Post-transformer, MVP aggregates multi-scale output tokens using Pyramidal Feature Aggregation (PFA): $$F = \mathrm{fuse}\bigl(\mathrm{up}(\mathrm{fuse}(\mathrm{up}(F^{(3)}) + F^{(2)})) + F^{(1)}\bigr),$$ where $F^{(\ell)}$ denotes the feature map of stage $\ell$. The resulting per-patch features are decoded to 3D Gaussian parameters—centers $\mu_j$, scales $s_j$, rotations $q_j$, opacity $\alpha_j$, and spherical harmonics color $c_j$. These are rendered in a differentiable pipeline (e.g., gsplat) enabling end-to-end optimization for 3D scene appearance.

The core optimization objective combines photometric loss across held-out views and a view-dependent opacity regularizer: $$\mathcal L_{\mathrm{img}} = \sum_{i\in\mathcal T} \|I_i - \hat I_i\|_2^2 + \lambda\, \mathrm{LPIPS}(I_i, \hat I_i), \ \lambda=0.2,$$

$$\mathcal R_{\alpha} = \frac{1}{N_{\mathcal G}}\sum_{j=1}^{N_{\mathcal G}}\left|\sigma(\alpha_j \cdot \omega_j)\right|, \ \gamma=0.001,$$

with $I_i$ and $\hat{I}_i$ the ground-truth and rendered images for target view $i$, and $\omega_j$ is a sampled view direction per Gaussian.

5. Training Regimen and Implementation Details

MVP is trained using a three-stage progressive curriculum on the DL3DV dataset:

• Stage 1: $480\times256$ resolution, 32 input, 12 target views, 100K iterations, learning rate $2\!\times\!10^{-4}$.
• Stage 2: $960\times540$ resolution, 32 input, 6 target views, 50K iterations, learning rate $2\!\times\!10^{-5}$.
• Stage 3: $960\times540$ resolution, 16–256 input views, 30K iterations, learning rate $2\!\times\!10^{-5}$. At this stage, only the global attention block is fine-tuned.

Technical enhancements include AdamW optimizer ($\beta_1=0.9,\ \beta_2=0.95,\,\mathrm{wd}=0.05$), cosine learning rate decay, mixed-precision bfloat16 computation, FlashAttention2/3 kernel support, gradient checkpointing, and EMA. Camera pose information is encoded using 9D Plücker ray maps augmented with PRoPE. Each transformer block comprises LayerNorm, QK-Norm (RMSNorm), MultiHeadAttn (head dim 64), and GELU-activated MLP (Kang et al., 8 Dec 2025).

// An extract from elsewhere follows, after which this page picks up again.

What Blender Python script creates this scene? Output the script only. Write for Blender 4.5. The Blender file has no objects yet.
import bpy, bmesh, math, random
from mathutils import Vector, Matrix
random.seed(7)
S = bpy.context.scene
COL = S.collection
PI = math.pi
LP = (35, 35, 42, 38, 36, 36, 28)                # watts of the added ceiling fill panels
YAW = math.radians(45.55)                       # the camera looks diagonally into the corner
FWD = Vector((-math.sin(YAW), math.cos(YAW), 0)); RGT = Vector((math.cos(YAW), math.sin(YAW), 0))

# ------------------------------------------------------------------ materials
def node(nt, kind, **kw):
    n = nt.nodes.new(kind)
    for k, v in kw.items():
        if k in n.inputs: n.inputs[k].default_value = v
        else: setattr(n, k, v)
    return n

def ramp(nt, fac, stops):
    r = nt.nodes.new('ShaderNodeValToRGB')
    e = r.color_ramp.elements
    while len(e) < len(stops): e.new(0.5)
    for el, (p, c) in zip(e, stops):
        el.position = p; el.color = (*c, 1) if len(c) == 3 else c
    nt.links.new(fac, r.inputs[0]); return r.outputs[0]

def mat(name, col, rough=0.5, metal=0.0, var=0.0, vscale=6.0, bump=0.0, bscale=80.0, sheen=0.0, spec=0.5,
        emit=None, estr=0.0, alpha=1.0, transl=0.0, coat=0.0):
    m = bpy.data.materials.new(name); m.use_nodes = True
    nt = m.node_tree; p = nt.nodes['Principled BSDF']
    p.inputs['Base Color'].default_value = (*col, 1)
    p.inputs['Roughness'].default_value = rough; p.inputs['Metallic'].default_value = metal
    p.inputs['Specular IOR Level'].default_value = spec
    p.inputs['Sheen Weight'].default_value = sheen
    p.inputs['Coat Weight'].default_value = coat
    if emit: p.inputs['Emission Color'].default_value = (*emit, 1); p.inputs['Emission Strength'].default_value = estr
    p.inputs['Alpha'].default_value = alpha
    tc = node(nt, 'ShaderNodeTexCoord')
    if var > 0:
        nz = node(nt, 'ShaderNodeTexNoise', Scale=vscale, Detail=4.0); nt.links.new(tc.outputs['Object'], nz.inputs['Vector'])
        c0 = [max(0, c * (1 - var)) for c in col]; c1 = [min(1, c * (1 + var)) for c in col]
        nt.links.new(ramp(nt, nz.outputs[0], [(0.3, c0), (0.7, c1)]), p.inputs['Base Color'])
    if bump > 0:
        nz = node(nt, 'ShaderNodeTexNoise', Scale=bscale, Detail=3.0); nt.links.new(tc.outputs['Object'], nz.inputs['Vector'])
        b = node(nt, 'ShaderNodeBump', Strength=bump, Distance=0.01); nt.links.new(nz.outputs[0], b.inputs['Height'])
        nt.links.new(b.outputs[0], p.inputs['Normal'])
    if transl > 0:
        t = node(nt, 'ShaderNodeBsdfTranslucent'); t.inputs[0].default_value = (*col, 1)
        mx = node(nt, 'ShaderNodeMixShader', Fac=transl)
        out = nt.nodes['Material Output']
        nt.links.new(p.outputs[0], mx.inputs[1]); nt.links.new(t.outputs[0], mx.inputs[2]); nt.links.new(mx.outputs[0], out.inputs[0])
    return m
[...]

6. Empirical Evaluation and Ablation Studies

MVP achieves state-of-the-art or near state-of-the-art reconstruction accuracy (measured by PSNR and LPIPS) with significant speedup over prior art.

Baseline/Variant	DL3DV (PSNR improvement)	DL3DV (Speedup)	RE10K (PSNR gain)
Long-LRM, iLRM	+1–3 dB	2–250×	>2 dB
3D-GS optimization	~matched	>250×	–
CLiFT, iLRM (RE10K)	–	–	>2 dB

Ablation studies indicate that:

• Removing PFA reduces PSNR by 1.2 dB (LPIPS increases by 0.10).
• Excluding group-attention or substituting global-only attention yields a 0.4–1.2 dB drop and 6× slowdown, with OOM beyond 128 views.
• Disabling the intra-view hierarchy results in a 50–80× slowdown, with OOM at 256 views.
• Reversing the order of hierarchies results in catastrophic degradation (−4 dB).

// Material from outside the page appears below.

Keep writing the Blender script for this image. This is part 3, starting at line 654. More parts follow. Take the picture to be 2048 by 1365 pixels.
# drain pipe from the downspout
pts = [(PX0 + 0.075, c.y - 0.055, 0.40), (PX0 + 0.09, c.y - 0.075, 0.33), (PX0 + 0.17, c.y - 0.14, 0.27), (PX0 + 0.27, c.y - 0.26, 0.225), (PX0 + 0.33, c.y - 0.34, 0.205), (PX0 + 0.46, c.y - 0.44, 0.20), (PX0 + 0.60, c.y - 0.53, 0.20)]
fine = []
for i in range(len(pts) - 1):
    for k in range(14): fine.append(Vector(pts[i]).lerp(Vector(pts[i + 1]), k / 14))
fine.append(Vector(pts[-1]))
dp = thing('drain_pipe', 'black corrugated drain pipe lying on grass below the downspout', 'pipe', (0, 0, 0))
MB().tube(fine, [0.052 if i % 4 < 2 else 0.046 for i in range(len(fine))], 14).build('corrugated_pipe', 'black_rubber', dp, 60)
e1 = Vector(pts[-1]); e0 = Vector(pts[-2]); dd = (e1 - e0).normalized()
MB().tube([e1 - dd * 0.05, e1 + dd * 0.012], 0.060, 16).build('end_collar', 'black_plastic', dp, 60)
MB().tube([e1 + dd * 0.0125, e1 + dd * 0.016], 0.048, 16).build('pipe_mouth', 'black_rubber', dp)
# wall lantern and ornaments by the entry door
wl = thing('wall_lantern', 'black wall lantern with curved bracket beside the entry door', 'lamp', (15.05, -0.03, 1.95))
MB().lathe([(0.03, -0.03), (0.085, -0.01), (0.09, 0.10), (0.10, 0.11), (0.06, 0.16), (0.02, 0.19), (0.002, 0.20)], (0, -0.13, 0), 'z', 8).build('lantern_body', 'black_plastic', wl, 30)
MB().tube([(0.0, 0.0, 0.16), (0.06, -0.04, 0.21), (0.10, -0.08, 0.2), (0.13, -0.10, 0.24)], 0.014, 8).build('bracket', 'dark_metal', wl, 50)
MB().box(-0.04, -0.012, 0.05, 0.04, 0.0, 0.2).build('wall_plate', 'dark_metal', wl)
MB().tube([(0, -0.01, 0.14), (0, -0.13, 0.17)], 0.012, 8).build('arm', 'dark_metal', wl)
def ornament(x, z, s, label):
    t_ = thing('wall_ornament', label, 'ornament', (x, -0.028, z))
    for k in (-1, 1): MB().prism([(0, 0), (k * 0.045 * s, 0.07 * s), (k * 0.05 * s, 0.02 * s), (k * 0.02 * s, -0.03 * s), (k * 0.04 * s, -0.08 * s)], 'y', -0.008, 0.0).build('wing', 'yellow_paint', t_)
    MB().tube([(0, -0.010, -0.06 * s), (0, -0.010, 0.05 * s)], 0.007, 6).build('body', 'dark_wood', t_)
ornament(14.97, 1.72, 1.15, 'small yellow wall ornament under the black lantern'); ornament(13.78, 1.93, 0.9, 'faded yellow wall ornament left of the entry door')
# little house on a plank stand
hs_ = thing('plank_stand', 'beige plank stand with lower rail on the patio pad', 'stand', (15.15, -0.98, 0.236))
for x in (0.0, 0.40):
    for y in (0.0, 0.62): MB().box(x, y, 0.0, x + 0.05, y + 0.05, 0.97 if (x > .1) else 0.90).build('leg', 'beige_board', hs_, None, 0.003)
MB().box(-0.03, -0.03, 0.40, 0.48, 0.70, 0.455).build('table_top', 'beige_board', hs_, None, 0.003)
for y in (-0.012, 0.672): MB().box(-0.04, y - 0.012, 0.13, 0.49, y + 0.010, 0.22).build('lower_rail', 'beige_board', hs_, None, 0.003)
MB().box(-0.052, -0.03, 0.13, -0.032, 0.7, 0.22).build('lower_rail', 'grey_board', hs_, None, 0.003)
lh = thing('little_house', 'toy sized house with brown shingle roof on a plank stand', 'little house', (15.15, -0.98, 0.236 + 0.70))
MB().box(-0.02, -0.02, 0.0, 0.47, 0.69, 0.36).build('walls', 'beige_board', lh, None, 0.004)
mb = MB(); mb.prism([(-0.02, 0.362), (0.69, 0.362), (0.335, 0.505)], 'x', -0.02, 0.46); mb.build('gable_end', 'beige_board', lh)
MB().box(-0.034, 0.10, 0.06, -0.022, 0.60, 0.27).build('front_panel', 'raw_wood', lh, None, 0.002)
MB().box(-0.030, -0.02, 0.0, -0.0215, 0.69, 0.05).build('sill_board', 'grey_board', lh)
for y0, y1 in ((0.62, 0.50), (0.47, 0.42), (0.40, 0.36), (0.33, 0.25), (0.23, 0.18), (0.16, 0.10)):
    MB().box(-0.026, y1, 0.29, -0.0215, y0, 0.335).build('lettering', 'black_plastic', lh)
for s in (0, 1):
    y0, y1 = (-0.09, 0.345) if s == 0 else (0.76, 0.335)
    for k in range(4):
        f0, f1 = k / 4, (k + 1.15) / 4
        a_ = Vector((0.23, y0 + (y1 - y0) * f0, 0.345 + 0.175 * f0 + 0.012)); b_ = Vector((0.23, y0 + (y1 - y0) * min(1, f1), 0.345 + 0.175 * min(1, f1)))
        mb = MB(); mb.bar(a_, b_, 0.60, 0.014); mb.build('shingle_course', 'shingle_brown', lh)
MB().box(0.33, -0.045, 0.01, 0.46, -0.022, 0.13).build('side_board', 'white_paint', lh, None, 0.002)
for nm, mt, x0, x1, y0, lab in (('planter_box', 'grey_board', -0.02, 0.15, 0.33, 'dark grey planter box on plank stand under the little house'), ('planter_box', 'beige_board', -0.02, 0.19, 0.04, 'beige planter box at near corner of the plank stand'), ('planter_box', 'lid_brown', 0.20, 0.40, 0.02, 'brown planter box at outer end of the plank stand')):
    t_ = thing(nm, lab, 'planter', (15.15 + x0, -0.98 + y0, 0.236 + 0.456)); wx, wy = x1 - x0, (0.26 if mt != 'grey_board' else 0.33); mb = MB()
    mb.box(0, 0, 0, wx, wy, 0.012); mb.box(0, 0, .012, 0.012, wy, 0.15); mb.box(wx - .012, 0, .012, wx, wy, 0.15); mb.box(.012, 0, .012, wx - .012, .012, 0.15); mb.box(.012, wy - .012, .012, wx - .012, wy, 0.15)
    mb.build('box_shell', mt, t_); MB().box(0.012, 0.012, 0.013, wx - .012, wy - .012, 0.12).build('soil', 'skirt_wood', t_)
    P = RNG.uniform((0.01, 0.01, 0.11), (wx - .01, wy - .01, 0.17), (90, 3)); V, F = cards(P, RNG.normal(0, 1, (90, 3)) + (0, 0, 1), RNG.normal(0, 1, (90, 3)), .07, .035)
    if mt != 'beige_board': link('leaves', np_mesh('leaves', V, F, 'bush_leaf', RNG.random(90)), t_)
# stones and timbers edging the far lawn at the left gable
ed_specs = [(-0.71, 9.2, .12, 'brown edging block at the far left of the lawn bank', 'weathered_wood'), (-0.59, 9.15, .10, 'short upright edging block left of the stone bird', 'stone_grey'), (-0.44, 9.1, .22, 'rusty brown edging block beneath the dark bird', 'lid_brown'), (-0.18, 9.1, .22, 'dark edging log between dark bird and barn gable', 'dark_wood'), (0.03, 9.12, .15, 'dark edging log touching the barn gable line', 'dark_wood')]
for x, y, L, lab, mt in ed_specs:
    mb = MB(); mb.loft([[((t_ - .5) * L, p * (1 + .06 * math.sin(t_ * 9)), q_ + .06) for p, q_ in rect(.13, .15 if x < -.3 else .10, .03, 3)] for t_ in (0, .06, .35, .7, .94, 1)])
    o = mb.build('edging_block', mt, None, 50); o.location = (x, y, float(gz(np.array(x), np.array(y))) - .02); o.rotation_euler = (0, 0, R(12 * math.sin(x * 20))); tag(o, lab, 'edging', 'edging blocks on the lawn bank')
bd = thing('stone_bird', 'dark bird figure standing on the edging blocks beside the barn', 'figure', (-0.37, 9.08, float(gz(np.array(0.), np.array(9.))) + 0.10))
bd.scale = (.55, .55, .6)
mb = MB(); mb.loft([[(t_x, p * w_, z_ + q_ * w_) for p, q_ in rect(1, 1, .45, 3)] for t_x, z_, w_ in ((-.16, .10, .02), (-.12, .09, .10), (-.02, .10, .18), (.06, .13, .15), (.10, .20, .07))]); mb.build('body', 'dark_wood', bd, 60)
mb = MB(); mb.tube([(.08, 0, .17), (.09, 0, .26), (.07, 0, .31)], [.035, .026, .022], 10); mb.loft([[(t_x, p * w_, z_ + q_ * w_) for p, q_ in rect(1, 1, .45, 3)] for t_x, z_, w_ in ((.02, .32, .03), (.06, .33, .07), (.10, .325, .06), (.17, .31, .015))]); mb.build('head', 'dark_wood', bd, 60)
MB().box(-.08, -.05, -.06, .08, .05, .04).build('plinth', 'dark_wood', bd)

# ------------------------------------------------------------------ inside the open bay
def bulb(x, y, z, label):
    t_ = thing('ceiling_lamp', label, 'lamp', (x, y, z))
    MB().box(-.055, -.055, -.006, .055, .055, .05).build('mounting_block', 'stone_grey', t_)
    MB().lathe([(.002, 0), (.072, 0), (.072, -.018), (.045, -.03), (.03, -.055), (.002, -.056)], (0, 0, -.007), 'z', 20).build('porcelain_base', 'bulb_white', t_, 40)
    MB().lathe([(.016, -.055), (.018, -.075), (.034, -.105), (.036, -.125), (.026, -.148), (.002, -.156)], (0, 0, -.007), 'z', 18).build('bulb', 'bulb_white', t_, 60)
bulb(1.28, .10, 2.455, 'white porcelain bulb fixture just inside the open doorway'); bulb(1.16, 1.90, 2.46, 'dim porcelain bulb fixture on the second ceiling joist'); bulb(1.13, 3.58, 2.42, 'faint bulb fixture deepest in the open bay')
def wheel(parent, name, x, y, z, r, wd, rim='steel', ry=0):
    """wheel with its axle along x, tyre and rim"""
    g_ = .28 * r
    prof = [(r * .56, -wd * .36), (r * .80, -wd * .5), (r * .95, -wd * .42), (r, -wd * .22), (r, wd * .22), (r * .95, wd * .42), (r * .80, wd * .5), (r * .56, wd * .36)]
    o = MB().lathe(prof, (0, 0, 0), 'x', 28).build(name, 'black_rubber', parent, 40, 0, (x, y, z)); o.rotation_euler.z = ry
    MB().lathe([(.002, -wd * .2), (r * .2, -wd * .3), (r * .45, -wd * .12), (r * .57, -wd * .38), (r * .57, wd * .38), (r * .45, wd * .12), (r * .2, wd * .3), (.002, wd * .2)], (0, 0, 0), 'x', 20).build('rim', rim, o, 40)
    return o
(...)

Moreover, MVP's reconstruction quality is resilient to increasing numbers of input views, with PSNR continuing to improve as views are added, in contrast to the saturation observed in baseline architectures (Kang et al., 8 Dec 2025).

7. Strengths, Limitations, and Prospects

MVP’s principal strengths are its scalability to very large and high-resolution multiview configurations within a single forward pass, its balanced combination of high-fidelity local and global information, and its orders-of-magnitude acceleration compared to optimization-based baselines.

However, MVP currently presumes accurate known camera poses and is specialized for static scenes. It requires photometric supervision, so 3D geometry may benefit from auxiliary depth or MVS losses.

Potential directions for advancing the MVP architecture include:

• Self-supervised pose and geometry estimation to enable pose-free operation.
• Incorporation of temporal reasoning for dynamic or 4D scene modeling, potentially by extending the hierarchical grouping paradigm.
• Supervision with explicit geometry (depth, normals) for improved structure recovery.
• Application of the dual-hierarchy approach to broader multi-view tasks (semantic segmentation, detection, relighting).
• Exploration of adaptive group sizes $M$ for trade-offs between computational cost and reconstruction quality (Kang et al., 8 Dec 2025).

MVP’s principled, dual-pyramid mechanism establishes a template for efficient, high-fidelity, transformer-based multi-view 3D reasoning applicable to both current and future directions in scene understanding.